Sem estrutura – O presidente do Sindicato dos Investigadores do Estado de São Paulo, João Batista Rebouças da Silva Neto, 57 anos, disse que a privatização das delegacias, como o modelo implementado em um distrito policial no Rio de Janeiro, pode ser uma solução emergencial para o problema. “Em comparação com os marginais, estamos muito atrasados. Eles estão mais organizados, e por isso estamos longe de combater o crime. Não é questão salarial, é de precariedade de estrutura. Se fosse dentro do modelo terceirizado, o policial teria sua cabeça apenas voltada ao trabalho policial.”

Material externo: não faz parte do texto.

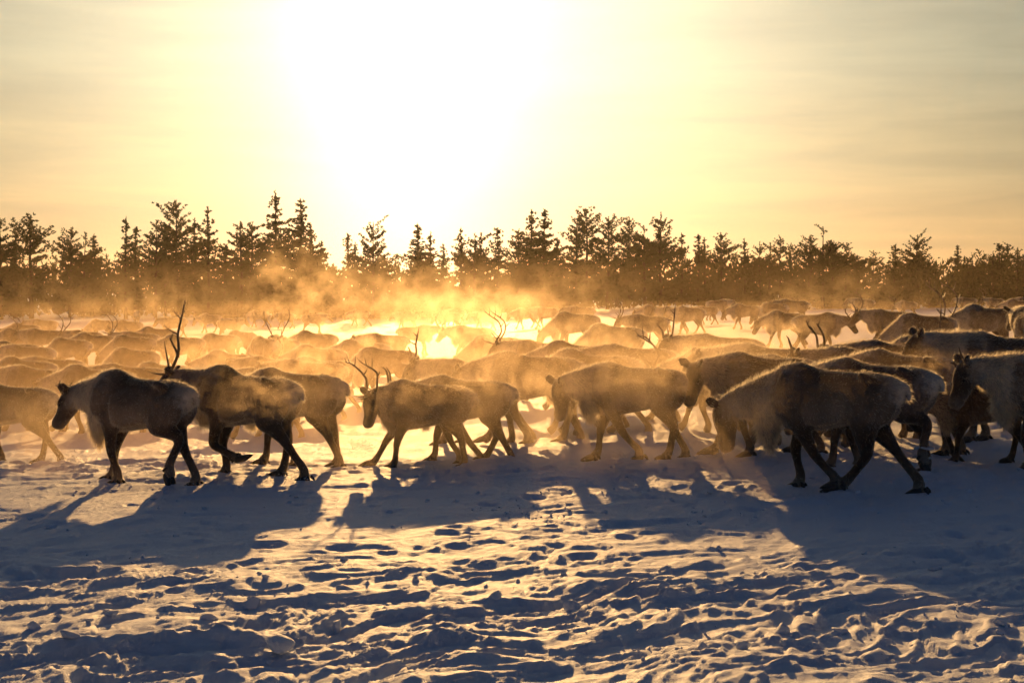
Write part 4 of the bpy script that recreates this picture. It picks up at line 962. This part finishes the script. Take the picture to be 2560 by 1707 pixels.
def steam_mat(name, detail, rate):
    m, out = material(name)
    tco = nn('ShaderNodeTexCoord').outputs['Object']; oi = nn('ShaderNodeObjectInfo')
    ln = nn('ShaderNodeVectorMath', operation='LENGTH'); NT.links.new(tco, ln.inputs[0])
    fall = mth('POWER', smst(ln.outputs['Value'], 1.0, 0.0), 1.3)
    geo = nn('ShaderNodeNewGeometry')
    wv = nn('ShaderNodeVectorMath', operation='ADD'); NT.links.new(geo.outputs['Position'], wv.inputs[0])
    NT.links.new(scl((7.0, 13.0, 5.0), oi.outputs['Random']), wv.inputs[1])
    oc = nn('ShaderNodeSeparateColor'); NT.links.new(oi.outputs['Color'], oc.inputs[0])
    nz = nn('ShaderNodeTexNoise'); NT.links.new(wv.outputs[0], nz.inputs['Vector']); NT.links.new(oc.outputs[1], nz.inputs['Scale'])
    nz.inputs['Detail'].default_value = detail; nz.inputs['Roughness'].default_value = .64
    dens = mth('MULTIPLY', mth('MULTIPLY', smst(nz.outputs[0], .46, .70), fall), oc.outputs[0])
    pv = nn('ShaderNodeVolumePrincipled'); pv.inputs['Color'].default_value = (1, .80, .56, 1); pv.inputs['Anisotropy'].default_value = .72
    NT.links.new(dens, pv.inputs['Density']); NT.links.new(pv.outputs[0], out.inputs['Volume'])
    m.cycles.volume_step_rate = rate
    return m
def puff_mesh(mat):
    import bmesh
    bm = bmesh.new(); bmesh.ops.create_icosphere(bm, subdivisions=3, radius=1.0); me = bpy.data.meshes.new('steam'); bm.to_mesh(me); bm.free(); me.materials.append(mat); return me
PUFF = puff_mesh(steam_mat('steam_wisps', 3.0, 0.5)); BANK = puff_mesh(steam_mat('steam_bank', 1.5, 1.2))
# u, v of the middle, distance, half width, half height (m), density, noise scale, label
STEAM = [
 (660, 1010, 13.2, .62, .45, .8, 7.0, 'wisps of steam over the rump of the tall antlered reindeer'),
 (1010, 1030, 14.4, .6, .5, .7, 7.0, 'steam curling over the flank of the stocky centre reindeer'),
 (1170, 1000, 15.2, .45, .6, .9, 6.0, 'steam rising at the rump behind the stocky reindeer'),
 (845, 1050, 15.6, .45, .55, .7, 5.5, 'white breath cloud between tall antlered and stocky reindeer'),
 (1590, 960, 14.9, .8, .55, .55, 5.5, 'steam drifting over the antlerless reindeer'),
 (1400, 1050, 15.6, .45, .6, 1.0, 6.0, 'breath cloud before the antlerless reindeer'),
 (1730, 1000, 15.6, .5, .6, 1.2, 5.5, 'breath cloud before the reindeer in golden steam'),
 (40, 1090, 14.4, .55, .45, .7, 6.0, 'steam low at the left edge'),
 (1260, 830, 26, 1.3, .8, .8, 2.6, 'steam bank right of the glare'),
 (1080, 850, 30, 1.8, 1.0, .8, 2.2, 'thick steam bank in the middle of the glare'),
 (1180, 800, 42, 2.6, 1.5, .36, 1.6, 'tall steam column behind the centre of the herd'),
 (760, 730, 62, 3.0, 2.2, .22, 1.3, 'steam plume rising before the tallest trees'),
 (950, 760, 66, 4.0, 2.0, .18, 1.2, 'steam drifting in the sun beam'),
 (1150, 755, 70, 4.0, 1.8, .15, 1.2, 'steam plume before the centre trees'),
 (1400, 740, 66, 4.0, 1.6, .09, 1.2, 'thin steam before the square topped pine'),
 (420, 765, 60, 4.5, 1.6, .10, 1.2, 'thin steam over the far left backs'),
 (140, 780, 60, 4.0, 1.4, .08, 1.2, 'faint steam at the far left'),
 (1950, 830, 32, 1.3, .8, .5, 2.4, 'steam round the legs of the two meeting reindeer'),
 (2300, 925, 15.3, .35, .28, 1.2, 6.0, 'small breath puff by the big pale hump'),
 (2100, 760, 62, 5.0, 1.4, .09, 1.2, 'faint steam before the right trees'),
 (560, 880, 24, 1.1, .6, .7, 2.8, 'steam over the backs behind the tall antlered one'),
 (780, 900, 21, .9, .6, .9, 3.0, 'steam behind the rump at the left of the glare'),
 (1480, 850, 24, 1.3, .6, .7, 2.8, 'steam over backs behind the antlerless one'),
 (1700, 860, 24, 1.1, .6, .6, 2.8, 'steam over backs left of the large grazing one'),
 (1790, 930, 15.9, .8, .5, .9, 5.0, 'golden steam over the reindeer with both ears up'),
 (1480, 1120, 14.6, .9, .3, .7, 5.0, 'low steam round the legs of the antlerless reindeer'),
 (1150, 1120, 14.7, .8, .32, .8, 5.0, 'low steam at the hooves of the centre group'),
 (930, 1000, 15.9, .5, .6, .55, 5.0, 'steam behind the head of the stocky reindeer'),
 (1300, 960, 16.4, .7, .6, .8, 4.5, 'steam before the broad backed reindeer'),
 (1840, 1190, 13.0, .10, .22, 2.5, 9.0, 'breath puff at the muzzle of the large grazing reindeer'),
]
for (u, v, d, rx, rz, dn, ns, lab) in STEAM:
    o = add_obj('steam', PUFF, kind='stuff', label=lab)
    x = (u - 1280) * d / FPX; z = CAM_H - (v - HOR) * d / FPX
    o.location = (x, d, z); o.scale = (rx * 1.35, rx * .9, rz * 1.3); o.color = (dn * (.9 if d < 20 else .95 if d < 50 else 1.1), ns, 0, 1)

# broad banks of breath drifting round the front row
for (x, y, z, rx, ry, rz, dn, ns, lab) in ((.45, 13.6, .55, 3.2, 2.4, 1.0, .11, 1.3, 'bank of golden breath drifting round the centre of the front row'),
                                           (2.35, 13.2, .40, 1.8, 1.8, .85, .13, 1.5, 'bank of breath round the muzzle of the large grazing reindeer'),
                                           (-4.5, 14.3, .40, 1.5, 1.2, .75, .16, 1.5, 'bank of breath at the left edge of the herd'),
                                           (4.7, 14.2, .35, 1.5, 1.3, .65, .06, 1.5, 'bank of breath low at the right edge of the herd'),
                                           (.3, 16.4, .65, 3.2, 1.1, .95, .18, 1.4, 'bank of golden breath behind the centre of the front row'),
                                           (2.3, 17.2, .75, 1.9, 1.5, .95, .22, 1.4, 'bank of golden breath behind the large grazing reindeer'),
                                           (-1.55, 14.2, .45, 1.1, 1.3, .8, .06, 1.6, 'bank of breath between the tall antlered and the stocky reindeer')):
    o = add_obj('steam', BANK, kind='stuff', label=lab); o.location = (x, y, z); o.scale = (rx, ry, rz); o.color = (dn * 1.5, ns, 0, 1)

Rebouças acredita que o governo federal deveria pensar em criar um Ministério de Segurança Pública, pois assim a polícia poderia ter verba exclusiva. “Assim, não precisaríamos mendigar dinheiro para comprar esses suprimentos usados nas delegacias”, afirmou.

Além disso, os investigadores passam mais horas em escolta de presos e à procura de meios de consertar viaturas, comprar ou pedir doação de material para a delegacia do que em investigação. “O policial chega para mim e diz que faz isso, mas que ninguém depois venha cobrar solução de crimes”, disse um delegado de Santo André.